This Online Platform Is Like a Video Encyclopedia of Puerto Rico’s Indie Scene

How many bands have you seen live in 2016? Unless you’re an artist or you work at a venue, there’s a guy in Puerto Rico whose count is much higher, and he’s got the videos to prove it. In about two years’ time, Gibran Morales has recorded more than 100 local shows at various venues throughout San Juan.

He live streams, too. That was the original purpose of Tu, an idea sparked from watching Street Fighter tournaments in real time online. While studying sound engineering in Bayamón at the Colegio de Cinematografía, Artes y Televisión, Morales realized the same process could easily be applied to shows.

What makes Tu especially important, though, is that Morales is documenting the local scene specifically. San Juan has a small but stellar offering of niche blogs and alternative outlets already, but they’re not video-based. And there are plenty of online series around the world that set up live sets in nontraditional spots, like vans or laundromats, and no shortage of radio sessions and record store sets, either. But the focus of most is much broader, regularly featuring acts hailing from anywhere as they happen to roll through town.

Tu, however, is hyperlocal. By honing in primarily on San Juan, Morales has basically created a visual encyclopedia of its dynamic independent music landscape, cataloging everything from hip-hop to punk to reggae – even comedy bands and an artist who pairs 8-bit pop with an electronic ukelele.

“We don’t have to envy any other country’s music; our music is the shit.”

“I really like the fact that Puerto Rico is so little in a world map, but its music is really something else,” he says. “Like Pelu [of skate-punk band Diente Perro] once told me, ‘We don’t have to envy any other country’s music; our music is the shit.’”

Morales has run a studio since 2004, first in Aguas Buenas, an hour south of the capital. Now he’s located closer to the city, where he edits the immense amounts of footage amassed from venues like El Local, La Respuesta, and Club 77, plus bars and unexpected spots where pop-up shows take place. He offers studio session videos, too — personalized ones. (At the moment, he’s accumulated more than 40 of those, and that’s in addition to the 100 separate shows he’s filmed).

Morales has covered the recording room in a bright grassy hue — sheets, paint, and even the soundproofing foam — for a makeshift wall-to-wall green screen. The backdrops he imposes range from psychedelic to downright silly to vaporwave-style digital surrealism, like in a clip of José Daniel (the chiptune-electronic-uke musician) covering “Empire Ants” from Gorillaz and Little Dragon.

Morales says Daniel is “a musical genius.” Another one he’s excited about is El Diablo from Petirrojo.

“We were trying new effects with the green screen,” he says. “And they’re one of the new upcoming bands that has what it takes to take it to make it in the music industry, once they figure out the angles.”

When he talks about bands he’s recorded, shows he documented, and files he’s yet to edit, Morales is visibly pumped.

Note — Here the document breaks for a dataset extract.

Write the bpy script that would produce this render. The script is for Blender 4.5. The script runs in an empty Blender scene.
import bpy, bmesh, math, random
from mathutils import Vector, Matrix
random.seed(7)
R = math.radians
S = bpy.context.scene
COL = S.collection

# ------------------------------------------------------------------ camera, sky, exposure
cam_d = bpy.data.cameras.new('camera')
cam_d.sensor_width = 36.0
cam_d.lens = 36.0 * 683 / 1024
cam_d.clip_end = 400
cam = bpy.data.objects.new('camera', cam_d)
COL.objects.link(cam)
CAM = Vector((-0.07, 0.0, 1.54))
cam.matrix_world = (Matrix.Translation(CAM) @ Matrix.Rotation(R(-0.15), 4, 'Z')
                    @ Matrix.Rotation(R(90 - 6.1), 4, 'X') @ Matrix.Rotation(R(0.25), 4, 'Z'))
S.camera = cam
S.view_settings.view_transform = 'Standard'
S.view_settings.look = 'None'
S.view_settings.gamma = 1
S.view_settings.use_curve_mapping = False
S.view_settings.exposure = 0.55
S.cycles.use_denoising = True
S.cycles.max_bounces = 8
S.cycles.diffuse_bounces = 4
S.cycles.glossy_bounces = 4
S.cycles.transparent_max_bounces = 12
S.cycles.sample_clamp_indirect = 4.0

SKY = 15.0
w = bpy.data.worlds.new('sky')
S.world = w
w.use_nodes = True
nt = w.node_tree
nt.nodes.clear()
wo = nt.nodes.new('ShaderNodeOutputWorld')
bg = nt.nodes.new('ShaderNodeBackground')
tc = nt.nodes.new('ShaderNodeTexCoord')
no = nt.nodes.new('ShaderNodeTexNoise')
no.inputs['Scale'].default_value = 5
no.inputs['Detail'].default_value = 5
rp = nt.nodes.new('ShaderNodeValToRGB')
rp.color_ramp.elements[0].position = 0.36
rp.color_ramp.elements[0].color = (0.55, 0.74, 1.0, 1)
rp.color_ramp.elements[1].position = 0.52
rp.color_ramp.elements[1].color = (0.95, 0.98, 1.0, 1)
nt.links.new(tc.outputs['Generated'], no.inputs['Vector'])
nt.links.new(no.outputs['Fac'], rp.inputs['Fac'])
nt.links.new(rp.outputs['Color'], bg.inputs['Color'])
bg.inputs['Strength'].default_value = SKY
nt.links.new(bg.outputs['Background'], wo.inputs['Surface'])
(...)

That’s crucial to continuing to do what he does, really. Catering so closely to the underground is maybe the least lucrative choice he could have made after deciding to offer any kind of recording services. Morales isn’t working with the absolute top-of-the-line equipment, but even charging appropriately with the gear he’s got, he struggles to turn even a meager profit. He’s even sold a lot of his personal equipment (he’s a musician, too) to keep Tu afloat.

“I think it’s more important for the material to come out,” he says. “Sure, it would be nice to stream and record mainstream artists, but I’m starting with the people I know and care about first to give them a little boost so they can be one step further to reach their goals. And I’m leveling up as I go. I still have much to learn, but I’m getting better at a steady pace.”

A lot of the skills Morales already has were acquired in school, but YouTube tutorials can be a boon to his — and anyone’s — continued education. He’s perpetually learning and improving, while also plotting the logistics of a more financially sustainable Tu The latter in particular won’t be easy, but Morales’ gusto for Puerto Rico’s independent music scene will definitely help.

“We have a lot of talented musicians but I have seen so many disappear or simply just quit, because life in Puerto Rico is hard, especially for musicians…” he says. “I’m 100 percent convinced that we haven’t had a real chance to show what we’re really made of. That’s one of the main reasons I want to make Tu happen at a larger scale: We have the talent, but what we need is a channel to send the message clearly and effectively.”